-------- Information supplied
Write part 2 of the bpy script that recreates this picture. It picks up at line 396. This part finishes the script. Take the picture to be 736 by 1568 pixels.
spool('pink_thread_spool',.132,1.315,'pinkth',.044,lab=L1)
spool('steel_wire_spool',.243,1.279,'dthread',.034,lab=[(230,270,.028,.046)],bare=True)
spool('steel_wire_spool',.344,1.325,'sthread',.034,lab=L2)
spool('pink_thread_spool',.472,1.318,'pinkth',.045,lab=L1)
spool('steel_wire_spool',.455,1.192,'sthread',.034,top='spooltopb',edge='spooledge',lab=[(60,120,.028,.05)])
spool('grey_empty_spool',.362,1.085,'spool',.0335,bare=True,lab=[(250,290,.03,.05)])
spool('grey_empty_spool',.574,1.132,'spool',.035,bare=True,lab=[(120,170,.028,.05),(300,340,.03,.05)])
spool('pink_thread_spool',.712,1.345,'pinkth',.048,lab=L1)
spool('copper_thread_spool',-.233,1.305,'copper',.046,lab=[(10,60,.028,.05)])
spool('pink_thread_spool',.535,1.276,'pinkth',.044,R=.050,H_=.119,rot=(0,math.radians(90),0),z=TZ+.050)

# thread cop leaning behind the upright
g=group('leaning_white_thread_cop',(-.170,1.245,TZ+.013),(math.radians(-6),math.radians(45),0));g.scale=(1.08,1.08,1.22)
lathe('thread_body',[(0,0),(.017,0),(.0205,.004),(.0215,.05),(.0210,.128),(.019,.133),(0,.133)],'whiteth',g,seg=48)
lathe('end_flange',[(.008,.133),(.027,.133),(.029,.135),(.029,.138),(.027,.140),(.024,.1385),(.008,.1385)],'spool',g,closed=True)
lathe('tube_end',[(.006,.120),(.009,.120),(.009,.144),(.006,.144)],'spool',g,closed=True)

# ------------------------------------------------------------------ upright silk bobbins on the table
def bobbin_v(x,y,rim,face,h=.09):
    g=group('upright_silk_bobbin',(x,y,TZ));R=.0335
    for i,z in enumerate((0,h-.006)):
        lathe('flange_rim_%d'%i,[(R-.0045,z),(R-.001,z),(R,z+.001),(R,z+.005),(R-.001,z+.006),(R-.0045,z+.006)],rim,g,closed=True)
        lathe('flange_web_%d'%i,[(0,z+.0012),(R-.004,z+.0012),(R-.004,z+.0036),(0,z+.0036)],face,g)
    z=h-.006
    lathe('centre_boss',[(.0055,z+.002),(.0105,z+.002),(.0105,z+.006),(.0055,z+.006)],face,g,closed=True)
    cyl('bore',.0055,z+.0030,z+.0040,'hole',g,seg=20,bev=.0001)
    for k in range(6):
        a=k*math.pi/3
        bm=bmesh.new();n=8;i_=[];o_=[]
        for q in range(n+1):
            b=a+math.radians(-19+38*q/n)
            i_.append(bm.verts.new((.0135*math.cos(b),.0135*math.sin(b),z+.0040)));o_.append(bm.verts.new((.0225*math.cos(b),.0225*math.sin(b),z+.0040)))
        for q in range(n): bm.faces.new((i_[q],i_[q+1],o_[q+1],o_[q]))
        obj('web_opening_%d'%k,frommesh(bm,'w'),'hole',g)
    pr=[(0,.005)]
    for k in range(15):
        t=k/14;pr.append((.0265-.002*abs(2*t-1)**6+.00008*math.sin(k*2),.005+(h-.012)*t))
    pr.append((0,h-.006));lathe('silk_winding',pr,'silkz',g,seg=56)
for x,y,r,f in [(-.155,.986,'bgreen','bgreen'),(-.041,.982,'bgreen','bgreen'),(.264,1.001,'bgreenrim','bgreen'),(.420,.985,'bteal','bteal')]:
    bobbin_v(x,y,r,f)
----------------
**Job:** Retype the material above, line by line, exactly.

**Expected answer:**
Write part 2 of the bpy script that recreates this picture. It picks up at line 396. This part finishes the script. Take the picture to be 736 by 1568 pixels.
spool('pink_thread_spool',.132,1.315,'pinkth',.044,lab=L1)
spool('steel_wire_spool',.243,1.279,'dthread',.034,lab=[(230,270,.028,.046)],bare=True)
spool('steel_wire_spool',.344,1.325,'sthread',.034,lab=L2)
spool('pink_thread_spool',.472,1.318,'pinkth',.045,lab=L1)
spool('steel_wire_spool',.455,1.192,'sthread',.034,top='spooltopb',edge='spooledge',lab=[(60,120,.028,.05)])
spool('grey_empty_spool',.362,1.085,'spool',.0335,bare=True,lab=[(250,290,.03,.05)])
spool('grey_empty_spool',.574,1.132,'spool',.035,bare=True,lab=[(120,170,.028,.05),(300,340,.03,.05)])
spool('pink_thread_spool',.712,1.345,'pinkth',.048,lab=L1)
spool('copper_thread_spool',-.233,1.305,'copper',.046,lab=[(10,60,.028,.05)])
spool('pink_thread_spool',.535,1.276,'pinkth',.044,R=.050,H_=.119,rot=(0,math.radians(90),0),z=TZ+.050)

# thread cop leaning behind the upright
g=group('leaning_white_thread_cop',(-.170,1.245,TZ+.013),(math.radians(-6),math.radians(45),0));g.scale=(1.08,1.08,1.22)
lathe('thread_body',[(0,0),(.017,0),(.0205,.004),(.0215,.05),(.0210,.128),(.019,.133),(0,.133)],'whiteth',g,seg=48)
lathe('end_flange',[(.008,.133),(.027,.133),(.029,.135),(.029,.138),(.027,.140),(.024,.1385),(.008,.1385)],'spool',g,closed=True)
lathe('tube_end',[(.006,.120),(.009,.120),(.009,.144),(.006,.144)],'spool',g,closed=True)

# ------------------------------------------------------------------ upright silk bobbins on the table
def bobbin_v(x,y,rim,face,h=.09):
    g=group('upright_silk_bobbin',(x,y,TZ));R=.0335
    for i,z in enumerate((0,h-.006)):
        lathe('flange_rim_%d'%i,[(R-.0045,z),(R-.001,z),(R,z+.001),(R,z+.005),(R-.001,z+.006),(R-.0045,z+.006)],rim,g,closed=True)
        lathe('flange_web_%d'%i,[(0,z+.0012),(R-.004,z+.0012),(R-.004,z+.0036),(0,z+.0036)],face,g)
    z=h-.006
    lathe('centre_boss',[(.0055,z+.002),(.0105,z+.002),(.0105,z+.006),(.0055,z+.006)],face,g,closed=True)
    cyl('bore',.0055,z+.0030,z+.0040,'hole',g,seg=20,bev=.0001)
    for k in range(6):
        a=k*math.pi/3
        bm=bmesh.new();n=8;i_=[];o_=[]
        for q in range(n+1):
            b=a+math.radians(-19+38*q/n)
            i_.append(bm.verts.new((.0135*math.cos(b),.0135*math.sin(b),z+.0040)));o_.append(bm.verts.new((.0225*math.cos(b),.0225*math.sin(b),z+.0040)))
        for q in range(n): bm.faces.new((i_[q],i_[q+1],o_[q+1],o_[q]))
        obj('web_opening_%d'%k,frommesh(bm,'w'),'hole',g)
    pr=[(0,.005)]
    for k in range(15):
        t=k/14;pr.append((.0265-.002*abs(2*t-1)**6+.00008*math.sin(k*2),.005+(h-.012)*t))
    pr.append((0,h-.006));lathe('silk_winding',pr,'silkz',g,seg=56)
for x,y,r,f in [(-.155,.986,'bgreen','bgreen'),(-.041,.982,'bgreen','bgreen'),(.264,1.001,'bgreenrim','bgreen'),(.420,.985,'bteal','bteal')]:
    bobbin_v(x,y,r,f)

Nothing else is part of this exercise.